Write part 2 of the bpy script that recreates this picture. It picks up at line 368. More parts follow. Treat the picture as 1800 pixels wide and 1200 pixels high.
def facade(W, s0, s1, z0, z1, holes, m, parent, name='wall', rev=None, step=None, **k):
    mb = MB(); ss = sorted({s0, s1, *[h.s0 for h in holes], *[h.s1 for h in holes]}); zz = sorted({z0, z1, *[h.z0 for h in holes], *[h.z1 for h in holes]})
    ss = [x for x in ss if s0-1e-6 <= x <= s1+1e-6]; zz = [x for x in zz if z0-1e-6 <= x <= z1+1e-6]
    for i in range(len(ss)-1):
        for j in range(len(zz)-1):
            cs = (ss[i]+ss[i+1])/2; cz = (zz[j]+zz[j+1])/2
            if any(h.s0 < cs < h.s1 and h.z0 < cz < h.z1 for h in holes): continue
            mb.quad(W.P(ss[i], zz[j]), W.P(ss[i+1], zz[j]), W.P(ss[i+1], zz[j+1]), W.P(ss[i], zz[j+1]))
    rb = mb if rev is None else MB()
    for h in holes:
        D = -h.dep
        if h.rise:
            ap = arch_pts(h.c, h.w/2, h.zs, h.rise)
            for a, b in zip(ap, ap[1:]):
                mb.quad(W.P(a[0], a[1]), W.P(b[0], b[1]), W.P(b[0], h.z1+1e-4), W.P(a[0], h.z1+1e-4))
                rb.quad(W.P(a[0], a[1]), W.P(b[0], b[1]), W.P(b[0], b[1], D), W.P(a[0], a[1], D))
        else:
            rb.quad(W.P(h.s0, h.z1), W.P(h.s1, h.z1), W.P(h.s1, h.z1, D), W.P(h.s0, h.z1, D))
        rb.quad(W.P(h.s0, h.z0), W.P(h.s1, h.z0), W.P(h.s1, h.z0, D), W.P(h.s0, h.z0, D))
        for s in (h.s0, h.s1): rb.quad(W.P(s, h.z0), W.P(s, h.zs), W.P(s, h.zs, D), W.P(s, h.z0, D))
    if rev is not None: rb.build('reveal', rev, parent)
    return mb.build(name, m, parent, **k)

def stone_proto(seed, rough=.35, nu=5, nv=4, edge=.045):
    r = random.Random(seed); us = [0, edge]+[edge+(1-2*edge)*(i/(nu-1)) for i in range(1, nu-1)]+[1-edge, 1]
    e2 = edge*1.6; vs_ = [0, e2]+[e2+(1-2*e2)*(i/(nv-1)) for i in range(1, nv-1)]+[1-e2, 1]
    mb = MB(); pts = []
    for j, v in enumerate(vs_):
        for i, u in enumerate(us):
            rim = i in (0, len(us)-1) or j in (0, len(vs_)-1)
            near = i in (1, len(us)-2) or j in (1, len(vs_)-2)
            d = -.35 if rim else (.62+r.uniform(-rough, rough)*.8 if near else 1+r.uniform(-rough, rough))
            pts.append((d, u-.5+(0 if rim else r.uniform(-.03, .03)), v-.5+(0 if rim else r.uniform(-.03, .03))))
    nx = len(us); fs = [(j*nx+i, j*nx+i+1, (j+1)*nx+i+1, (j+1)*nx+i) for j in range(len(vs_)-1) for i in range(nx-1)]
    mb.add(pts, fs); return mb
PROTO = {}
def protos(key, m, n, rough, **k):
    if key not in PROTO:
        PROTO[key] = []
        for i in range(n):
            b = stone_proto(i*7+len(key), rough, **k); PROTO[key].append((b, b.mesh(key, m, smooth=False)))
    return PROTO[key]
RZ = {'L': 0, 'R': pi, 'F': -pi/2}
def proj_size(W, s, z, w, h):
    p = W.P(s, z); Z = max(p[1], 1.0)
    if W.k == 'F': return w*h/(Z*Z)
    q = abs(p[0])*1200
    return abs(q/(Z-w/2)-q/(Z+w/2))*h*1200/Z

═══

Please reproduce each line exactly as written.

Write part 2 of the bpy script that recreates this picture. It picks up at line 368. More parts follow. Treat the picture as 1800 pixels wide and 1200 pixels high.
def facade(W, s0, s1, z0, z1, holes, m, parent, name='wall', rev=None, step=None, **k):
    mb = MB(); ss = sorted({s0, s1, *[h.s0 for h in holes], *[h.s1 for h in holes]}); zz = sorted({z0, z1, *[h.z0 for h in holes], *[h.z1 for h in holes]})
    ss = [x for x in ss if s0-1e-6 <= x <= s1+1e-6]; zz = [x for x in zz if z0-1e-6 <= x <= z1+1e-6]
    for i in range(len(ss)-1):
        for j in range(len(zz)-1):
            cs = (ss[i]+ss[i+1])/2; cz = (zz[j]+zz[j+1])/2
            if any(h.s0 < cs < h.s1 and h.z0 < cz < h.z1 for h in holes): continue
            mb.quad(W.P(ss[i], zz[j]), W.P(ss[i+1], zz[j]), W.P(ss[i+1], zz[j+1]), W.P(ss[i], zz[j+1]))
    rb = mb if rev is None else MB()
    for h in holes:
        D = -h.dep
        if h.rise:
            ap = arch_pts(h.c, h.w/2, h.zs, h.rise)
            for a, b in zip(ap, ap[1:]):
                mb.quad(W.P(a[0], a[1]), W.P(b[0], b[1]), W.P(b[0], h.z1+1e-4), W.P(a[0], h.z1+1e-4))
                rb.quad(W.P(a[0], a[1]), W.P(b[0], b[1]), W.P(b[0], b[1], D), W.P(a[0], a[1], D))
        else:
            rb.quad(W.P(h.s0, h.z1), W.P(h.s1, h.z1), W.P(h.s1, h.z1, D), W.P(h.s0, h.z1, D))
        rb.quad(W.P(h.s0, h.z0), W.P(h.s1, h.z0), W.P(h.s1, h.z0, D), W.P(h.s0, h.z0, D))
        for s in (h.s0, h.s1): rb.quad(W.P(s, h.z0), W.P(s, h.zs), W.P(s, h.zs, D), W.P(s, h.z0, D))
    if rev is not None: rb.build('reveal', rev, parent)
    return mb.build(name, m, parent, **k)

def stone_proto(seed, rough=.35, nu=5, nv=4, edge=.045):
    r = random.Random(seed); us = [0, edge]+[edge+(1-2*edge)*(i/(nu-1)) for i in range(1, nu-1)]+[1-edge, 1]
    e2 = edge*1.6; vs_ = [0, e2]+[e2+(1-2*e2)*(i/(nv-1)) for i in range(1, nv-1)]+[1-e2, 1]
    mb = MB(); pts = []
    for j, v in enumerate(vs_):
        for i, u in enumerate(us):
            rim = i in (0, len(us)-1) or j in (0, len(vs_)-1)
            near = i in (1, len(us)-2) or j in (1, len(vs_)-2)
            d = -.35 if rim else (.62+r.uniform(-rough, rough)*.8 if near else 1+r.uniform(-rough, rough))
            pts.append((d, u-.5+(0 if rim else r.uniform(-.03, .03)), v-.5+(0 if rim else r.uniform(-.03, .03))))
    nx = len(us); fs = [(j*nx+i, j*nx+i+1, (j+1)*nx+i+1, (j+1)*nx+i) for j in range(len(vs_)-1) for i in range(nx-1)]
    mb.add(pts, fs); return mb
PROTO = {}
def protos(key, m, n, rough, **k):
    if key not in PROTO:
        PROTO[key] = []
        for i in range(n):
            b = stone_proto(i*7+len(key), rough, **k); PROTO[key].append((b, b.mesh(key, m, smooth=False)))
    return PROTO[key]
RZ = {'L': 0, 'R': pi, 'F': -pi/2}
def proj_size(W, s, z, w, h):
    p = W.P(s, z); Z = max(p[1], 1.0)
    if W.k == 'F': return w*h/(Z*Z)
    q = abs(p[0])*1200
    return abs(q/(Z-w/2)-q/(Z+w/2))*h*1200/Z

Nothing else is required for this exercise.